───── SUPPLIED DATA ─────

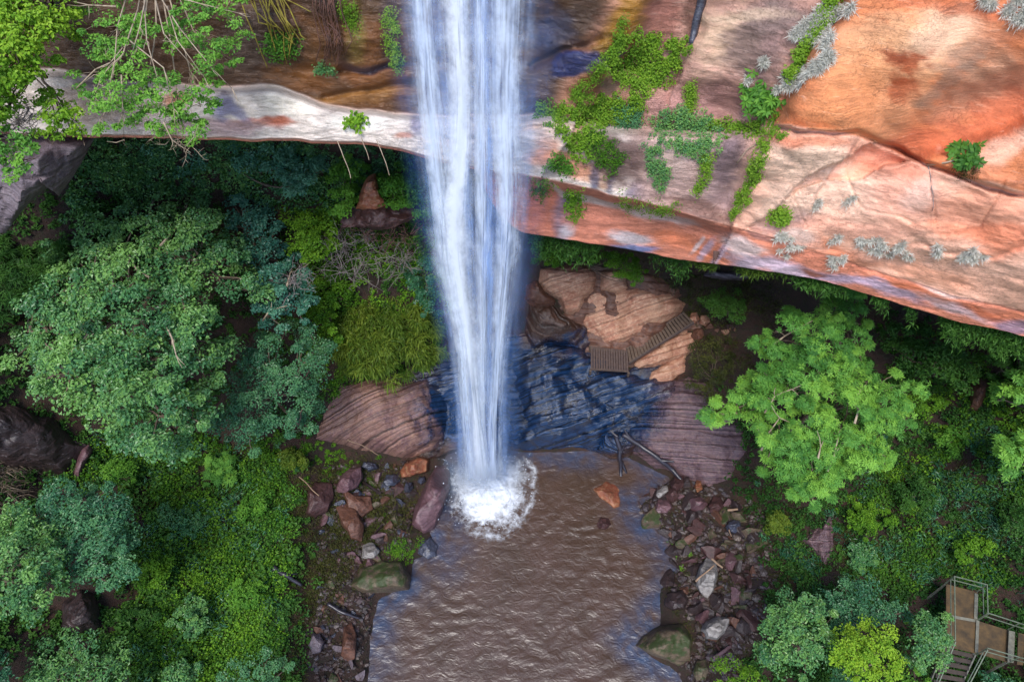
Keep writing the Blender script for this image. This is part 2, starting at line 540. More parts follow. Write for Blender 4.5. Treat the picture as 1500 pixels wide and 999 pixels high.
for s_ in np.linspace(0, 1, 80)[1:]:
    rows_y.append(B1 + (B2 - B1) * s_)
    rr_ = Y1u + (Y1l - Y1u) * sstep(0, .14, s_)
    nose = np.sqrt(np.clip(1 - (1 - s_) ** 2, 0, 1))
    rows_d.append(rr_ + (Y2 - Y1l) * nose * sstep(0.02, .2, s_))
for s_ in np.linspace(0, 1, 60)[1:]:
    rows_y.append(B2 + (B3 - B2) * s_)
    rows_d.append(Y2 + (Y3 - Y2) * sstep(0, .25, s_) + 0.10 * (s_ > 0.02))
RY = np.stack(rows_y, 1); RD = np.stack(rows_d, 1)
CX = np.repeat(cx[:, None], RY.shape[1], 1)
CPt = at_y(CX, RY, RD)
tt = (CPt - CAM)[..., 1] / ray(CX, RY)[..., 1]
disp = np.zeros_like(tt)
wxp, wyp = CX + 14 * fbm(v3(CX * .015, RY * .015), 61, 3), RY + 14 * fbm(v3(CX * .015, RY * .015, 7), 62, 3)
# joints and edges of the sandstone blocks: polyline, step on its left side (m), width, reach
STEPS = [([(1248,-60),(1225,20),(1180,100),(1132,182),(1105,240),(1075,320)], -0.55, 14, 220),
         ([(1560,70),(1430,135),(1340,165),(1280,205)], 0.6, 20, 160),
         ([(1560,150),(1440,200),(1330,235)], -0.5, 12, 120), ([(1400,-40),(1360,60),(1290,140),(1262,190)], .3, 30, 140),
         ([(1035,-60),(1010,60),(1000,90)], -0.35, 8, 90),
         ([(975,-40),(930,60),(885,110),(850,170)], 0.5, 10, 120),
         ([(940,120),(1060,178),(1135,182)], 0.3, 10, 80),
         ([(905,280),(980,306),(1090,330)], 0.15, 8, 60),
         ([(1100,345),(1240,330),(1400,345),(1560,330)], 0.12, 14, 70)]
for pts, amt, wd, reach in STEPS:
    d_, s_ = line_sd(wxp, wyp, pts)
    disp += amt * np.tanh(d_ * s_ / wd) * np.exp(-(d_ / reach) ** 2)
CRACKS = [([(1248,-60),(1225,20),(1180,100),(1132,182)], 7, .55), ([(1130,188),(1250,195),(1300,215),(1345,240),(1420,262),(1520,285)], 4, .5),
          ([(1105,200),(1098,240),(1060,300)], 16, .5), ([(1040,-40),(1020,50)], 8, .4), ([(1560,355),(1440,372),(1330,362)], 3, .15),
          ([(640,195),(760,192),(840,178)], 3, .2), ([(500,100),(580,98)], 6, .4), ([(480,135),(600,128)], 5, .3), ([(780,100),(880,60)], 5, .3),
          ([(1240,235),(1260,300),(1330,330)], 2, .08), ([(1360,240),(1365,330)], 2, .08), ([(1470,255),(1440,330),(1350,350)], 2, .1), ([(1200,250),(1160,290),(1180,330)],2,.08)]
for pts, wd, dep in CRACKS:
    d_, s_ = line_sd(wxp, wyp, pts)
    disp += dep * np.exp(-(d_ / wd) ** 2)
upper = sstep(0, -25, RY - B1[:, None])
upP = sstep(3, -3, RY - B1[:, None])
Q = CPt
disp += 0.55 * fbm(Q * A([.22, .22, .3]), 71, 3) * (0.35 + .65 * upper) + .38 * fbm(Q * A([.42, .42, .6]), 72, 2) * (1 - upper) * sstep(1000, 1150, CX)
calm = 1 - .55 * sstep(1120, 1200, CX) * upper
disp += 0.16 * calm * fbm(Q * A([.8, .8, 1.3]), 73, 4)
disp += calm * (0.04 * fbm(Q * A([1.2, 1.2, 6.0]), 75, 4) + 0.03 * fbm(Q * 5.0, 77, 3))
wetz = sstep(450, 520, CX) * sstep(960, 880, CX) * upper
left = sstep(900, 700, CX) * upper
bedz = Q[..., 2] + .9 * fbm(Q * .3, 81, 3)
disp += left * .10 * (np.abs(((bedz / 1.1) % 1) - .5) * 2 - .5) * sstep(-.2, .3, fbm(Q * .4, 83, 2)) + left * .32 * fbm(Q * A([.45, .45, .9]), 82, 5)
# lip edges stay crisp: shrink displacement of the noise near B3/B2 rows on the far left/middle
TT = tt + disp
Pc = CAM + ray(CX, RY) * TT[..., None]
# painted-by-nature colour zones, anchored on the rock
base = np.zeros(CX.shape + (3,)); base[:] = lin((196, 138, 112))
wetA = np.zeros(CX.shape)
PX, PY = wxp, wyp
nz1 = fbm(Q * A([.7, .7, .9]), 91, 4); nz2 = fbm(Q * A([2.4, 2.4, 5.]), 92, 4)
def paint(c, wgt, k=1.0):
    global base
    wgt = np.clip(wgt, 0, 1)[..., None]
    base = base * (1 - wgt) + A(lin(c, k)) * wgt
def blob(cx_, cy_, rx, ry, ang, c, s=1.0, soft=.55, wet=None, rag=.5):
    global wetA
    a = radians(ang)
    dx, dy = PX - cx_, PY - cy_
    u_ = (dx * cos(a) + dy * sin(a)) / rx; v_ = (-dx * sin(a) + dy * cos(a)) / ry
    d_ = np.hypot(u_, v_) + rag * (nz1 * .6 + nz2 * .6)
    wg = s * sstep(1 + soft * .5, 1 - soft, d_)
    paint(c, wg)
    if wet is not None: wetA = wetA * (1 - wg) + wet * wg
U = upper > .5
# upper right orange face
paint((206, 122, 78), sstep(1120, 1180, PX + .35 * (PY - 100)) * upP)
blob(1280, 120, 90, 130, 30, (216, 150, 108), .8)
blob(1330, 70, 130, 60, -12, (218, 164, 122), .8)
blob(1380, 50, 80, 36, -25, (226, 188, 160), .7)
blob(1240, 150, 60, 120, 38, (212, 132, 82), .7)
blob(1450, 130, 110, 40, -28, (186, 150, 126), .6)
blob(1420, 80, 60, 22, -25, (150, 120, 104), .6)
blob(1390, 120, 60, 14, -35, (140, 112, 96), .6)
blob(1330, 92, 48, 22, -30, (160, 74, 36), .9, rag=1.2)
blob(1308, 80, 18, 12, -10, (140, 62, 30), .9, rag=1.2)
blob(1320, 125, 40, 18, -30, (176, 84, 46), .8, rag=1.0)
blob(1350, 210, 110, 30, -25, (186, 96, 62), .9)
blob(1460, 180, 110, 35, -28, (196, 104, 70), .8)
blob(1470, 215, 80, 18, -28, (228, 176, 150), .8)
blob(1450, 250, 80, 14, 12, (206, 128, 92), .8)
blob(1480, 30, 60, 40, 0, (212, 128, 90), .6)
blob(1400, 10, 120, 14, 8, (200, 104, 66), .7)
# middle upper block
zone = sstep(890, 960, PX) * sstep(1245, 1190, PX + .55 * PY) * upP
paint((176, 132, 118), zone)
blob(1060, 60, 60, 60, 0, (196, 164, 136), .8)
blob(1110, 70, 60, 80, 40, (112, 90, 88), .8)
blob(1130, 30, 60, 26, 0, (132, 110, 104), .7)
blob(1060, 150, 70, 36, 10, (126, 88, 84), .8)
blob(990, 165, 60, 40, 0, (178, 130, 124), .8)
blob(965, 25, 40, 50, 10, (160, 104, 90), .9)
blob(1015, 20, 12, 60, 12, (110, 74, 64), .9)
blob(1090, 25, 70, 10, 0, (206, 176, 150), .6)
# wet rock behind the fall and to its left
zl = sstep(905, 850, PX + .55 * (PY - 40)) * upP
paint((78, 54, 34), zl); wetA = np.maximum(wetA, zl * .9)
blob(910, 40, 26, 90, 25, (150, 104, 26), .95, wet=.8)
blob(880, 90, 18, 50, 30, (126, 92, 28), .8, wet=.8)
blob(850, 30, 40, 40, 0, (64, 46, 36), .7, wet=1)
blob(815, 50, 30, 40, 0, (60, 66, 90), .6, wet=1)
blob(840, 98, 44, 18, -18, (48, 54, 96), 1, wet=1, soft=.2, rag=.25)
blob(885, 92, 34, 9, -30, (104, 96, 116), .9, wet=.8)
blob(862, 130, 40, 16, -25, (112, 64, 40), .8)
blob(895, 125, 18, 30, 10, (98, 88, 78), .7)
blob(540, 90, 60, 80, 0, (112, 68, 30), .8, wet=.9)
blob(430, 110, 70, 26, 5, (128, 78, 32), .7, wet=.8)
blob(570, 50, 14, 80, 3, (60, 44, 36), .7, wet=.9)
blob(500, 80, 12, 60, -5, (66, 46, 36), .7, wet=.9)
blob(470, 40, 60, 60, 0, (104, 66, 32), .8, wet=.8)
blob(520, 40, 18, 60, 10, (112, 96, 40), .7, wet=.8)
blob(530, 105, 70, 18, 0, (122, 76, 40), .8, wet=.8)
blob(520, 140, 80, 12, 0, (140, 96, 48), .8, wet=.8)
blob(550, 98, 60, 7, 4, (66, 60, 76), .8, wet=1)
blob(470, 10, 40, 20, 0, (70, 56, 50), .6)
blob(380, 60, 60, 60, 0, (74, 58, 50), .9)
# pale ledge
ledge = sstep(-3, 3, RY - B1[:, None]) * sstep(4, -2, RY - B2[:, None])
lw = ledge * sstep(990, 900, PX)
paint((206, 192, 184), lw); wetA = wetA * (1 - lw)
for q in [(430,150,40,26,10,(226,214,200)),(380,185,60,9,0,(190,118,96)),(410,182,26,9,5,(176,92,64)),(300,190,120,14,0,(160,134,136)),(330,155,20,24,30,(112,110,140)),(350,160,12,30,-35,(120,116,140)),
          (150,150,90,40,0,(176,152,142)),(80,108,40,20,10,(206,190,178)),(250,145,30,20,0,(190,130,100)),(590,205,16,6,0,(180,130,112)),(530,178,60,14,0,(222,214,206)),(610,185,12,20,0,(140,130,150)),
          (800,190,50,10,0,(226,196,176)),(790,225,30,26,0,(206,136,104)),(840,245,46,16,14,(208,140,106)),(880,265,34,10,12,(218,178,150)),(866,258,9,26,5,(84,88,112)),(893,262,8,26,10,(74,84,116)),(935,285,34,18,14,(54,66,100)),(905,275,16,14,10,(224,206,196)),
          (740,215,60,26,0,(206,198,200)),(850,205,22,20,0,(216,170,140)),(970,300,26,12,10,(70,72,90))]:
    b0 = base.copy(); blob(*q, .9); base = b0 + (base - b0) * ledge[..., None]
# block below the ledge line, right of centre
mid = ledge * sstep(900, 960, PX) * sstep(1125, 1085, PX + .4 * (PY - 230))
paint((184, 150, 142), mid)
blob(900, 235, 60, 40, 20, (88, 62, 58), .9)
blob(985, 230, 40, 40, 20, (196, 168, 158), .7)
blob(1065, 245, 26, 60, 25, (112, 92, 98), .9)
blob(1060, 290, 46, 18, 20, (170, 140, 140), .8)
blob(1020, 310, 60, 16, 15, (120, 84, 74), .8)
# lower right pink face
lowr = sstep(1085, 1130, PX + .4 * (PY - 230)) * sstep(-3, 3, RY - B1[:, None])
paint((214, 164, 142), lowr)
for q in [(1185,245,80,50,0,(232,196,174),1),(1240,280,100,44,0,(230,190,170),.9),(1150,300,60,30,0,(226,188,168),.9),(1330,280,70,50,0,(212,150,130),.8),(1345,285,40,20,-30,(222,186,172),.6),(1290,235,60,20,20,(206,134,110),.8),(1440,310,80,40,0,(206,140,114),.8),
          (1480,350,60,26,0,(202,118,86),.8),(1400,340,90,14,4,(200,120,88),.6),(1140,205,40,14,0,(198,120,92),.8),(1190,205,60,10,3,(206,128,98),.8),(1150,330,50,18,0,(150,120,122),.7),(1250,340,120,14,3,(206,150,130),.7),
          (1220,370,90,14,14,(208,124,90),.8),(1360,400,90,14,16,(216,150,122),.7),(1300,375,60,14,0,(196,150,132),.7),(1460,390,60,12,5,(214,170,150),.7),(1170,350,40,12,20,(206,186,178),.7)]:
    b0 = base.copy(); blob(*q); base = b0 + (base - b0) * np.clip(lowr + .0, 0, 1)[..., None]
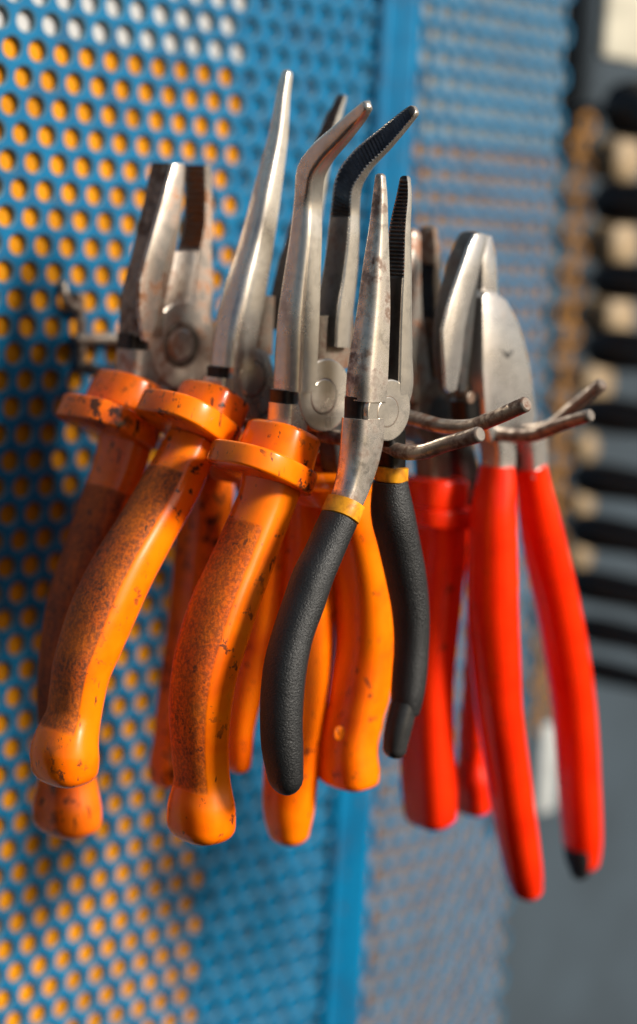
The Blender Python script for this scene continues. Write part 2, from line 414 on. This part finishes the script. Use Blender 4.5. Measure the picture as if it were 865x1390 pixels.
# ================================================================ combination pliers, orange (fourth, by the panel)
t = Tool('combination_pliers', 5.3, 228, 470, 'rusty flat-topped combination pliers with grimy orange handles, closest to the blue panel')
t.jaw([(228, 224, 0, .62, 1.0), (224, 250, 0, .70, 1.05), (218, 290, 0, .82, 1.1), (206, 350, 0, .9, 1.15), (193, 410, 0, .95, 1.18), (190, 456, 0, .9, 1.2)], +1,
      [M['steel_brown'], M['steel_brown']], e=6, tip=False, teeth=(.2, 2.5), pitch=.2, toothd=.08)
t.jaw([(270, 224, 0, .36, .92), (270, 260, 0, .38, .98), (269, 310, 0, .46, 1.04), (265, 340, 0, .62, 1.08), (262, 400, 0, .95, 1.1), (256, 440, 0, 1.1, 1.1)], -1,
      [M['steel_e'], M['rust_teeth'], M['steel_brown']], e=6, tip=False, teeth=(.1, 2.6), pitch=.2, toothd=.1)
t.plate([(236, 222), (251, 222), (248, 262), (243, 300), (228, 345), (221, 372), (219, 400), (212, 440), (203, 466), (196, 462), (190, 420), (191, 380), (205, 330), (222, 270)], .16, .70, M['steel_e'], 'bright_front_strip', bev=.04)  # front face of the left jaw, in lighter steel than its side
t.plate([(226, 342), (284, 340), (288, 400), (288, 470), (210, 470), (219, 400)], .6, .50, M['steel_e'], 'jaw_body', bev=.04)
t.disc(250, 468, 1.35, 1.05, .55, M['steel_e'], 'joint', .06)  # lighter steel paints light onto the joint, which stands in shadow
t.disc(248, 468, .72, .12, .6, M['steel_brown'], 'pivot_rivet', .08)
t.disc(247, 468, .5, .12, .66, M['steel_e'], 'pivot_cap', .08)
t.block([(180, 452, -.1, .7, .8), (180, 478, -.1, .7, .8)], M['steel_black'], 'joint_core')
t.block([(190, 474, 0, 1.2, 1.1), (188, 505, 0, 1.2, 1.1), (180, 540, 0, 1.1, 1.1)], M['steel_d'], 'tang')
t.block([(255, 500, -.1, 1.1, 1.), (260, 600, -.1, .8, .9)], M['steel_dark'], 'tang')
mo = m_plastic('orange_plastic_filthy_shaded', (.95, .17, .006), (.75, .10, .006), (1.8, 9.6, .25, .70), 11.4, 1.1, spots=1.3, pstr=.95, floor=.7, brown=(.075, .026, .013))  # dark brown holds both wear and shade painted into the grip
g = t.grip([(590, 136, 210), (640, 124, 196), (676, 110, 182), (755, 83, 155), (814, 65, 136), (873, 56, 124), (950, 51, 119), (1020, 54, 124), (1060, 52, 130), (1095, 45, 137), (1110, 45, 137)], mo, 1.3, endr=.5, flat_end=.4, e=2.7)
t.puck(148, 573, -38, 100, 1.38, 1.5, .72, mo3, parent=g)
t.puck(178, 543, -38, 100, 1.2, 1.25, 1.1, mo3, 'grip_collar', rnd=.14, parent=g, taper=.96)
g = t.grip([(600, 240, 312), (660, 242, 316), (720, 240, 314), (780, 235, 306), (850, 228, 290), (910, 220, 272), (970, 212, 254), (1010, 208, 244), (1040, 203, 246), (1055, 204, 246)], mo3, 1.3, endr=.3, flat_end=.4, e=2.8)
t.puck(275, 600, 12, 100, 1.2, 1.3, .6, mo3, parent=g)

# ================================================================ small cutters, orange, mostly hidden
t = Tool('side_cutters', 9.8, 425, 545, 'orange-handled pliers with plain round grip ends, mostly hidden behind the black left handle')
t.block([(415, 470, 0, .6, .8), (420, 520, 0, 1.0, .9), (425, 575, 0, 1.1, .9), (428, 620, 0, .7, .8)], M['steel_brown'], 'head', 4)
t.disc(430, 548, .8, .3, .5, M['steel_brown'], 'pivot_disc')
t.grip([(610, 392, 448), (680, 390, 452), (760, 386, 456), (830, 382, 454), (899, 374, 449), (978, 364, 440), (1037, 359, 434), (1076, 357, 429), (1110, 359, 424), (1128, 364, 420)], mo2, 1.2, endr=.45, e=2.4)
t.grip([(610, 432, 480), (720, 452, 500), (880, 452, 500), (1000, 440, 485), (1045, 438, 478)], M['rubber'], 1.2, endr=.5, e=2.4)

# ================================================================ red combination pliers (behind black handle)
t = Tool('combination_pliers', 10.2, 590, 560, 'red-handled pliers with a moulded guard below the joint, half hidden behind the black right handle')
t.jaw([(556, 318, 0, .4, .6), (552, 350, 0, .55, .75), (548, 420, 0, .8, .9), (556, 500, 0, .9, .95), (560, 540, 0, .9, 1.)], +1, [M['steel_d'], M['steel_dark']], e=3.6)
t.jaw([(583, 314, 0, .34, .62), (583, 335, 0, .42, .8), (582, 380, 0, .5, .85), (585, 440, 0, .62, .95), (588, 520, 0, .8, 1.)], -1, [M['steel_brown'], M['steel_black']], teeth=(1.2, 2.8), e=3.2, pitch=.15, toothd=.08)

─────

:: REQUEST ::
Report back each line of the entries that holds the string "Blender".

:: RIGHT ANSWER ::
Keep writing the Blender script for this image. This is part 2, starting at line 540. More parts follow. Write for Blender 4.5. Treat the picture as 1500 pixels wide and 999 pixels high.
The Blender Python script for this scene continues. Write part 2, from line 414 on. This part finishes the script. Use Blender 4.5. Measure the picture as if it were 865x1390 pixels.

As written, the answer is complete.